* SHORT PROBLEM *
Find the lines holding the string "from" in the data, then copy all of them.

====

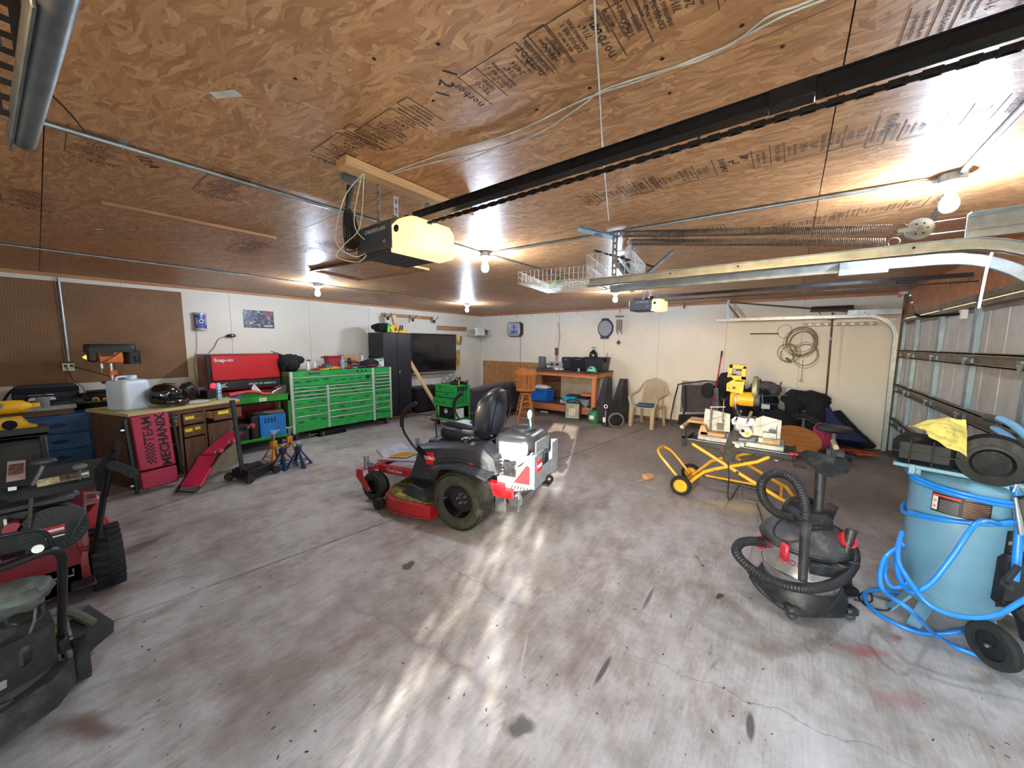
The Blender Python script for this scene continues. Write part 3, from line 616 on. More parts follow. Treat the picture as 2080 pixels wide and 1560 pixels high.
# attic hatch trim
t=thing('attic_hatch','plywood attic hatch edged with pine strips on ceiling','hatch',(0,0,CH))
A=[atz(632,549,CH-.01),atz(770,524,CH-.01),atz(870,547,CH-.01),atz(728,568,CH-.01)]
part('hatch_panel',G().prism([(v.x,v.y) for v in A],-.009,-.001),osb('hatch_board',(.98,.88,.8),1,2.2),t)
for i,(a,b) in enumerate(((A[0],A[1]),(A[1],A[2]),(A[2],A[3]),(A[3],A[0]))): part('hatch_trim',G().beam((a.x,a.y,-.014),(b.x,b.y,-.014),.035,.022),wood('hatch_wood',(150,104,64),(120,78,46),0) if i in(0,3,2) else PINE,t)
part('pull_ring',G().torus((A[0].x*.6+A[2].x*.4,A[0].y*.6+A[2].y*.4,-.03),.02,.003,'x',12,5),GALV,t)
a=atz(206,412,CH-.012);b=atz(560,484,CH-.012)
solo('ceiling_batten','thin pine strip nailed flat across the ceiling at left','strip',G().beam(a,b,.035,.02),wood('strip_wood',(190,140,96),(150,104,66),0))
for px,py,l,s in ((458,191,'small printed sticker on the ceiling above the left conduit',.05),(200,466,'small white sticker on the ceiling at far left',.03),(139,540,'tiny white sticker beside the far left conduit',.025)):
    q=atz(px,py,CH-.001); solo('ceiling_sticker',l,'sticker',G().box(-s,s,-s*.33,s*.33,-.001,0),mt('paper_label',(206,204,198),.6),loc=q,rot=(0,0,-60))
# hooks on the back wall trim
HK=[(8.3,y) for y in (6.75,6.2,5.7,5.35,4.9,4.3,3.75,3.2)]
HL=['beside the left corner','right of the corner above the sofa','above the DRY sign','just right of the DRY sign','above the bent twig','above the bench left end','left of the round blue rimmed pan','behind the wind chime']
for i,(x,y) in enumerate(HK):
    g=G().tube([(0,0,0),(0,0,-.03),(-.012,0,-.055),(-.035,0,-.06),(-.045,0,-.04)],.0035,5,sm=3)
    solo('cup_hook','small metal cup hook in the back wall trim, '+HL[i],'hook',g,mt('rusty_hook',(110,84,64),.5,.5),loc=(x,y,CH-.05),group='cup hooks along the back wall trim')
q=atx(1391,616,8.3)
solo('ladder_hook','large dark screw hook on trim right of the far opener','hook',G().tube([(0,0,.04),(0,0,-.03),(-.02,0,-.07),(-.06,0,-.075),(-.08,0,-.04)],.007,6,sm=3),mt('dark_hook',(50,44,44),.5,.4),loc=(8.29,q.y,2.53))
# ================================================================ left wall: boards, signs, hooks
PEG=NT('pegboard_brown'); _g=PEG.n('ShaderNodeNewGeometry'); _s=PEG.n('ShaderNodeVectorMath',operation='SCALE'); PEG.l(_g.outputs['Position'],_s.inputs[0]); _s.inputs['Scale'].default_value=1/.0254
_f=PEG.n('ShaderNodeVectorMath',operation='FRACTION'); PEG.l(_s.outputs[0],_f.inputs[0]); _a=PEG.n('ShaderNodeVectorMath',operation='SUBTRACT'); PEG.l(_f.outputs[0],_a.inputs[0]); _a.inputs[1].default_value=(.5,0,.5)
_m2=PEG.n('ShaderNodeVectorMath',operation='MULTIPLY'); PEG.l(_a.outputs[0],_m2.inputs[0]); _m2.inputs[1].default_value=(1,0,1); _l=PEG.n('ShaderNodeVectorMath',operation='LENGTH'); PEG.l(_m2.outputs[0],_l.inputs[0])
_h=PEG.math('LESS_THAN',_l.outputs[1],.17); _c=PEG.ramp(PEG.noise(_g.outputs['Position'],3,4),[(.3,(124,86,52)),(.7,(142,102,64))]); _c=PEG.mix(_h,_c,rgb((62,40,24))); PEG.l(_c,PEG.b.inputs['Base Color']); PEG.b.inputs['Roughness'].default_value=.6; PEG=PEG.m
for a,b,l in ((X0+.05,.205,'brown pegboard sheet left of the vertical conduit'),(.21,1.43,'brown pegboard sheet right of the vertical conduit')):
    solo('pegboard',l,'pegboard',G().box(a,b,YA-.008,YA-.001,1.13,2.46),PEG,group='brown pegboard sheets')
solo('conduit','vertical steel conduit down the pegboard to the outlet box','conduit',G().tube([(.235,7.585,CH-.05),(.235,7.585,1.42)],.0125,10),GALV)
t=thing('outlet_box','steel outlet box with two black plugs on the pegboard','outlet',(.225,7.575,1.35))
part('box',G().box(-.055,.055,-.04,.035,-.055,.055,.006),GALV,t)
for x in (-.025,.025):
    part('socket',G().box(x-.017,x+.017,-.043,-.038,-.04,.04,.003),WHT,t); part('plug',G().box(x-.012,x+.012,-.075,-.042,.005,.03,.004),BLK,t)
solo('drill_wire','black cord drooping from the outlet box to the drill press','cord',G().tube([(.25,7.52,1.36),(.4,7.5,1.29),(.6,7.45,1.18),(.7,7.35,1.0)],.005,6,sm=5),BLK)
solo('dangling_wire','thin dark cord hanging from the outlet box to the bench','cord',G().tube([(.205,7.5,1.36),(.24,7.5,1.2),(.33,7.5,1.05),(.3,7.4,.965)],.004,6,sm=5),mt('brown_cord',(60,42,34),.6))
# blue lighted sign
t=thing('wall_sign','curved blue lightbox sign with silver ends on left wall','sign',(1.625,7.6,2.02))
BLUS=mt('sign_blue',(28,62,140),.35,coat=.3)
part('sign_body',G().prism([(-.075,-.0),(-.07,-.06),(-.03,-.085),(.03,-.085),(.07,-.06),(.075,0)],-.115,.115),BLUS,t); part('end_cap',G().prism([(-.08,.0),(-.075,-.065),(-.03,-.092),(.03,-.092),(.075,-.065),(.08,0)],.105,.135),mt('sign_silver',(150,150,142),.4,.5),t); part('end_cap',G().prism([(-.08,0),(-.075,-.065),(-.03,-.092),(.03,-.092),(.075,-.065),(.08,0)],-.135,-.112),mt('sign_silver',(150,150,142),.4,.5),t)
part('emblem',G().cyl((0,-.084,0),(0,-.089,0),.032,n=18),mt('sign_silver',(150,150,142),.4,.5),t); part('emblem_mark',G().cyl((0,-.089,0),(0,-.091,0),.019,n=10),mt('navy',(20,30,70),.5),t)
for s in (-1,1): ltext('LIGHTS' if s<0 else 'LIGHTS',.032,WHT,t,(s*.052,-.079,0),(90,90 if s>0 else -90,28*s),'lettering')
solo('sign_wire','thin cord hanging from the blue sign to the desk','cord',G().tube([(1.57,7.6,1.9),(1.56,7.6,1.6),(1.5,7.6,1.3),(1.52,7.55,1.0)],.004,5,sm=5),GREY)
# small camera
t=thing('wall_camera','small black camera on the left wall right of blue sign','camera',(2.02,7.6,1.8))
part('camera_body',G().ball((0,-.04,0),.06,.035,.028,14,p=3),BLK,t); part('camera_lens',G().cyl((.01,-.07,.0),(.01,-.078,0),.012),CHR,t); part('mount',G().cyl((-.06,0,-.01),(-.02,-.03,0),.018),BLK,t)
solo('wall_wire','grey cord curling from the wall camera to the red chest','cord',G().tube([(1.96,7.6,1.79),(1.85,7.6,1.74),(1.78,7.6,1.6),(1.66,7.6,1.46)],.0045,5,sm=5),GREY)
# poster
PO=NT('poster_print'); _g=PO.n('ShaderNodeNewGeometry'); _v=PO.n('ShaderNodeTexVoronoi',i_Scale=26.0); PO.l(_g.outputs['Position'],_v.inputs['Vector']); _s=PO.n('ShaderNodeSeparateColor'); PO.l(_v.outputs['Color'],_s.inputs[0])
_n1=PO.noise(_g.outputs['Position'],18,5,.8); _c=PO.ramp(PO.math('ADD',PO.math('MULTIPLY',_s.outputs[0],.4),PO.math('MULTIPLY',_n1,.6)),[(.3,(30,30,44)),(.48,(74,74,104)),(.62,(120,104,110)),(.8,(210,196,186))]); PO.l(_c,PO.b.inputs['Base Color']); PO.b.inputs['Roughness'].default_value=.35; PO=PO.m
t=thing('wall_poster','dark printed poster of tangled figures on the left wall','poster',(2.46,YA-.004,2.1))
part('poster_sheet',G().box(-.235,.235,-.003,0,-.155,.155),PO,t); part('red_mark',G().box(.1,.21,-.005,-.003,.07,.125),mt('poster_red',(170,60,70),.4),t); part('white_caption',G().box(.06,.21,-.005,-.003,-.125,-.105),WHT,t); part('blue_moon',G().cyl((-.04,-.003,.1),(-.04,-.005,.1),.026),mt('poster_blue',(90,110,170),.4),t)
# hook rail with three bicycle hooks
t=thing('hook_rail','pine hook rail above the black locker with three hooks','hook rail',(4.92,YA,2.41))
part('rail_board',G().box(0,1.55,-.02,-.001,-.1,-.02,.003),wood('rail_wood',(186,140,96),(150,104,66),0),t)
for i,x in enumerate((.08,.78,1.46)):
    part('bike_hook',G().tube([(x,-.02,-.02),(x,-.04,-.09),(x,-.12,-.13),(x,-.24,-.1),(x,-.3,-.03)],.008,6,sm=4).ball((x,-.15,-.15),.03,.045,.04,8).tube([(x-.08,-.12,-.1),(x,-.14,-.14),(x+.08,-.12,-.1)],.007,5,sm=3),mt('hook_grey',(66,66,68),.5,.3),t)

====

* ANSWER FOR THIS EXERCISE *
The Blender Python script for this scene continues. Write part 3, from line 616 on. More parts follow. Treat the picture as 2080 pixels wide and 1560 pixels high.
solo('drill_wire','black cord drooping from the outlet box to the drill press','cord',G().tube([(.25,7.52,1.36),(.4,7.5,1.29),(.6,7.45,1.18),(.7,7.35,1.0)],.005,6,sm=5),BLK)
solo('dangling_wire','thin dark cord hanging from the outlet box to the bench','cord',G().tube([(.205,7.5,1.36),(.24,7.5,1.2),(.33,7.5,1.05),(.3,7.4,.965)],.004,6,sm=5),mt('brown_cord',(60,42,34),.6))
solo('sign_wire','thin cord hanging from the blue sign to the desk','cord',G().tube([(1.57,7.6,1.9),(1.56,7.6,1.6),(1.5,7.6,1.3),(1.52,7.55,1.0)],.004,5,sm=5),GREY)
solo('wall_wire','grey cord curling from the wall camera to the red chest','cord',G().tube([(1.96,7.6,1.79),(1.85,7.6,1.74),(1.78,7.6,1.6),(1.66,7.6,1.46)],.0045,5,sm=5),GREY)